Revealing Global Inequalities and Corruption

Revealing Global Inequalities and Corruption:  Panel debate on the film “Breaking Social”


In an engaging panel discussion hosted at the Bergen International Film Festival (BIFF), a group of experts from various fields convened to dissect the implications of the documentary film “Breaking Social”. The film, directed by filmmaker Fredrik Gertten, examines how kleptocracy, corruption and extractivism perpetuate social injustices breaking down the social contract of contemporary societies. The panel, organised in collaboration with U4 Anti-Corruption Resource Center at the Chr. Michelsen Institute and GRIP aimed to give deeper insights and understanding regarding pressing issues related to power inequalities and global networks of corruption schemes that exacerbate and perpetuate inequality.


What Social Contract?
“Breaking Social” delves into the concept of the social contract underpinning all societies. The film underscores the expectation that diligence and hard work should be rewarded but often falls short. It also investigates disturbing instances of global kleptocracy and its consequences, from the assassination of a journalist in Malta to shady firms providing multiple passports to the ultra-wealthy. Moreover, the film exposes grotesque examples of economic disparity, particularly in Chile, revealing how the economic elite’s refusal to abide by the social contract perpetuates these disparities.


Diverse Perspectives on Inequality and Corruption
Panel speakers with expertise in different acadmeic fields and geographical  regions brought diverse perspectives to the discussion. Elina Troscenko (GRIP) discussed the unprecedented concentration of wealth among the top 1 per cent and the role of policy choices in perpetuating these inequalities. She pointed out the link between inequality and global crises, such as violent conflicts, climate change, and political divisions.

David Aled Williams (CMI) discussed his work on corruption in the natural resources sector. He emphasised that addressing corruption is a social and political issue rather than a purely technical one and raised concerns about extractivism’s impact on resource consumption and its implications for the pressing issue of climate change.

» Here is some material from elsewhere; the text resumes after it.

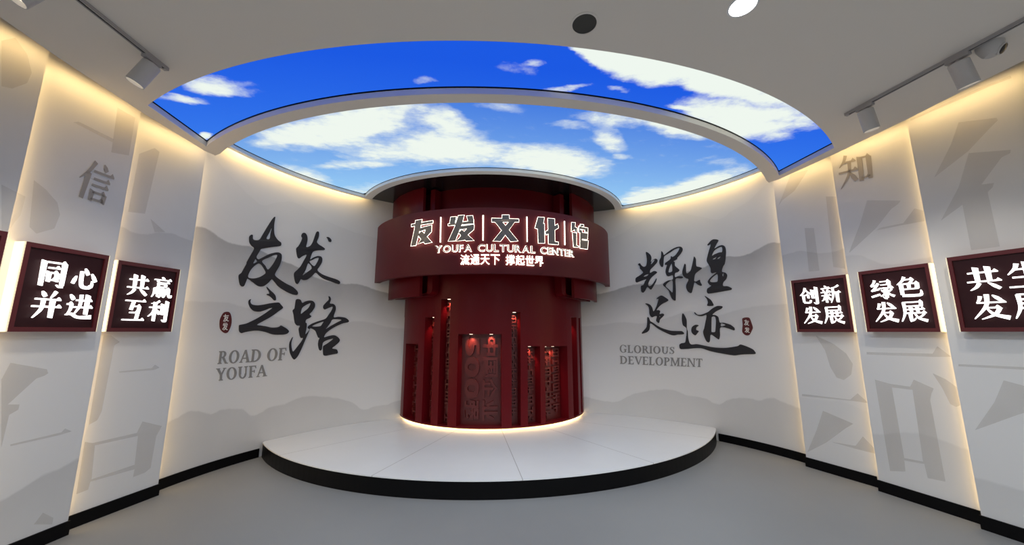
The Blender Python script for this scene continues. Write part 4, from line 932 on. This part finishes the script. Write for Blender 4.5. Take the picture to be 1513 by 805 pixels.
for W, s, o, loops in WASH:
    bm = bmesh.new(); solid(bm, [px_poly(l, s, o) for l in loops], W.at, 0.0015, 0.0015); struct(obj('wall_print', bm, 'wash_pale' if o[1] >= 470 else 'wash'), 'pale taupe fragment of oversized type printed on the wall panel', 'print')

# ================================================================== CEILING FITTINGS
def rail(p0, p1, label):
    a = on_level(*p0, ZC-0.03); b = on_level(*p1, ZC-0.03); d = (b-a).normalized(); sd = Vector((-d.y, d.x, 0)); mid = (a+b)/2
    ext = d*0.5; b2 = b+ext; mid = (a+b2)/2; L_ = (b2-a).length/2
    r = thing('track_rail', label, 'track', (mid.x, mid.y, ZC))
    bm = bmesh.new()
    for s_ in (-1, 1): box(bm, (mid.x+sd.x*s_*0.0105, mid.y+sd.y*s_*0.0105, ZC-0.011), d*L_, sd*0.0035, (0, 0, 0.011))
    box(bm, (mid.x, mid.y, ZC-0.004), d*L_, sd*0.0135, (0, 0, 0.0035)); obj('rail_body', bm, 'rail', r)
    bm = bmesh.new(); box(bm, (mid.x, mid.y, ZC-0.012), d*(L_-0.01), sd*0.0068, (0, 0, 0.005)); obj('conductor_slot', bm, 'black', r)['label'] = 'black slot'
    e = a+d*0.004; bm = bmesh.new(); box(bm, (e.x, e.y, ZC-0.012), d*0.012, sd*0.015, (0, 0, 0.0118)); obj('end_cap', bm, 'rail', r)
    return a, d, sd
def track_spot(base, d, sd, aim, label, power, target):
    """adapter on the rail, yoke, tilted can with recessed lens"""
    r = thing('track_spotlight', label, 'spotlight', base, 'track spotlights under the ceiling')
    bm = bmesh.new(); box(bm, base+Vector((0, 0, -0.033)), d*0.058, sd*0.016, (0, 0, 0.0115), 0, 0.004); obj('adapter', bm, 'rail', r)
    piv = base+Vector((0, 0, -0.070)); bm = bmesh.new(); lathe(bm, [(0, -0.03), (0.011, -0.03), (0.013, 0.028), (0, 0.028)], piv, (0, 0, 1), 14); obj('stem', bm, 'rail', r)
    aim = Vector(aim).normalized(); top = piv-aim*0.012
    R_, Ln = 0.05, 0.17
    bm = bmesh.new(); lathe(bm, [(0, 0), (R_-0.006, 0), (R_, 0.006), (R_, Ln), (R_-0.005, Ln), (R_-0.006, Ln-0.03), (0, Ln-0.032)], top, aim, 28); obj('lamp_body', bm, 'fixture', r, smooth=True)
    bm = bmesh.new(); lathe(bm, [(0, Ln-0.031), (R_-0.0075, Ln-0.029), (R_-0.0075, Ln-0.026), (0, Ln-0.024)], top, aim, 24); obj('lens', bm, 'lens_on', r, smooth=True)['label'] = 'glowing lens'
    spot('track_spot_beam', top+aim*(Ln+0.005), target, power, (1, 0.90, 0.76), math.radians(70), 0.9, 0.04)
aL, dL, sL = rail((244.5, 105), (112, 0), 'pale track rail on the ceiling by the left wall')
aR, dR, sR = rail((1251.5, 172), (1505, 38.5), 'pale track rail on the ceiling by the right wall')
def on_rail(a, d, k): p = a+d*k; return Vector((p.x, p.y, ZC))
kL1 = (on_level(224, 89, ZC-0.03)-aL).length; kR1 = (on_level(1276, 158, ZC-0.03)-aR).length; kR2 = (on_level(1415, 86, ZC-0.03)-aR).length
track_spot(on_rail(aL, dL, kL1), dL, sL, (-0.42, -0.12, -1), 'white cylindrical track spotlight at the far end of the left rail', P_SPOT, (-3.4, 3.4, 1.0))
track_spot(on_rail(aL, dL, 0.68), dL, sL, (-0.42, -0.30, -1), 'white cylindrical track spotlight cut by the top left picture corner', P_SPOT, (-3.5, 2.6, 1.0))
track_spot(on_rail(aR, dR, kR1), dR, sR, (0.22, 0.02, -1), 'white cylindrical track spotlight at the far end of the right rail', P_SPOT, (3.4, 3.7, 1.0))
track_spot(on_rail(aR, dR, kR2), dR, sR, (0.34, 0.02, -1), 'white cylindrical track spotlight on the right rail beside the security camera', P_SPOT, (3.5, 2.9, 1.0))
# security camera
p = on_level(1462, 66, ZC); r = thing('security_camera', 'small white dome security camera on the ceiling beside the right track rail', 'camera', p)
bm = bmesh.new(); lathe(bm, [(0, 0), (0.060, 0), (0.060, -0.022), (0.052, -0.045), (0.042, -0.066), (0.03, -0.078), (0, -0.080)], p, (0, 0, 1), 32); obj('camera_body', bm, 'fixture', r, smooth=True)
la = Vector((0.25, -0.75, -0.62)).normalized(); c0 = p+Vector((0.014, -0.022, -0.045))
bm = bmesh.new(); lathe(bm, [(0, -0.01), (0.036, -0.01), (0.036, 0.022), (0.031, 0.026), (0, 0.022)], c0, la, 28); obj('eyeball', bm, 'fixture', r, smooth=True)
bm = bmesh.new(); lathe(bm, [(0, 0.02), (0.029, 0.0235), (0.029, 0.027), (0.012, 0.031), (0, 0.032)], c0, la, 28); obj('lens', bm, 'dark_plastic', r, smooth=True)['label'] = 'black lens'
# recessed speaker and downlights
p = on_level(863.5, 35, ZC); rs = 0.5*(on_level(846, 36.5, ZC)-on_level(882, 32.8, ZC)).length
r = thing('ceiling_speaker', 'round dark grille recessed in the ceiling above the sky panels', 'speaker', p)
bm = bmesh.new(); lathe(bm, [(rs, -0.004), (rs+0.012, -0.003), (rs+0.012, 0), (rs, 0)], p, (0, 0, 1), 40); obj('trim_ring', bm, 'ceiling', r, smooth=True)
bm = bmesh.new(); lathe(bm, [(0, -0.0035), (rs, -0.002), (rs, 0), (0, 0)], p, (0, 0, 1), 40); obj('grille', bm, 'grille', r, smooth=True)['label'] = 'dark perforated grille'
p0 = on_level(1097.5, 8.5, ZC)
for k, (x, y) in enumerate([(p0.x, p0.y), (-1.2, 0.9), (1.2, 0.2), (-1.2, -0.9), (1.2, -1.7), (0, -2.3)]):
    p = Vector((x, y, ZC))
    if k == 0:
        r = thing('downlight', 'round bright recessed downlight at the top edge of the ceiling', 'downlight', p)
        bm = bmesh.new(); lathe(bm, [(0.068, -0.004), (0.078, -0.002), (0.078, 0), (0.068, 0)], p, (0, 0, 1), 36); obj('trim_ring', bm, 'white_trim', r, smooth=True)
        bm = bmesh.new(); lathe(bm, [(0, -0.003), (0.068, -0.003), (0.068, 0), (0, 0)], p, (0, 0, 1), 36); obj('diffuser', bm, 'lamp_on', r, smooth=True)['label'] = 'white glowing diffuser'
    d = bpy.data.lights.new('downlight_beam', 'AREA'); d.shape = 'DISK'; d.size = 0.16; d.energy = P_DOWN; d.color = (0.92, 0.97, 1.0); d.spread = math.radians(150)
    o = bpy.data.objects.new('downlight_beam', d); C.objects.link(o); o.location = (x, y, ZC-0.02)

# two unseen spots without fixtures, added near the visitor to brighten the stage
for sx in (-1, 1):
    spot('stage_fill', (sx*2.6, 0.9, ZC-0.1), (sx*0.9, 4.6, ZP), P_STAGE, (0.93, 0.98, 1.0), math.radians(50), 0.8, 0.05)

Panel discussion. Photo by BIFF/Gudmund Arne Lilletveit

Daniela Cepeda Cuadrado (CMI) argued that corruption in Latin America is systemic, extending beyond individual acts. She expressed concern that failure to address corruption could lead to more repressive states in Latin America, mentioning the region’s history of shifting between left-wing and right-wing governments in response to corruption and inequality.

Aslak Jangård Orre (CMI) who focuses on local governance, corruption, and anti-corruption efforts in Mozambique and Angola, provided a concrete example of international corruption in Mozambique and showcased how corruption schemes are woven between such places as Mozambique, Swiss and Norway connecting the Global North and South and, once again, engaging them in exploitative relations.

Anwesha Dutta (CMI) discussed the challenges of building and maintaining democracy in a globalised world. Her insights centred around the book “Failing Forward,” an illuminating treatise dissecting the propensity of global policies to be designed for failure. Dutta shed light on the contemporary practice of celebrating failures within climate conventions, underlining the need to question the unilateral application of Western democratic principles to diverse nations. She passionately championed the imperative of comprehending democracy from a local perspective, accentuating the pivotal role of historical context and community participation, all the while advocating for a tailored approach rather than a one-size-fits-all paradigm.


A Holistic Exploration of Global Challenges
The extensive panel discussion addressed a multitude of topics spanning from corruption to inequality and their far-reaching implications across diverse regions. The overarching objective of the panel was to facilitate an enriched dialogue between the audience and the panelists, collectively embarking on a journey of exploration into the multifaceted issues portrayed in “Breaking Social”. The significance of this discussion within the academic realm lies in its potential to heighten awareness concerning global inequalities, corruption, and the critical imperative of systemic reform. The narrative calls for open dialogue as the linchpin of progress. It is only through candid conversations, nuanced understandings, and purposeful actions that we can aspire to surmount the prevailing global challenges. “Breaking Social” resonates as a stark reminder of the extensive work that remains to be undertaken to herald a world characterised by equity and justice. It is a collective responsibility, vested in the global academic community, to be the architects of this change.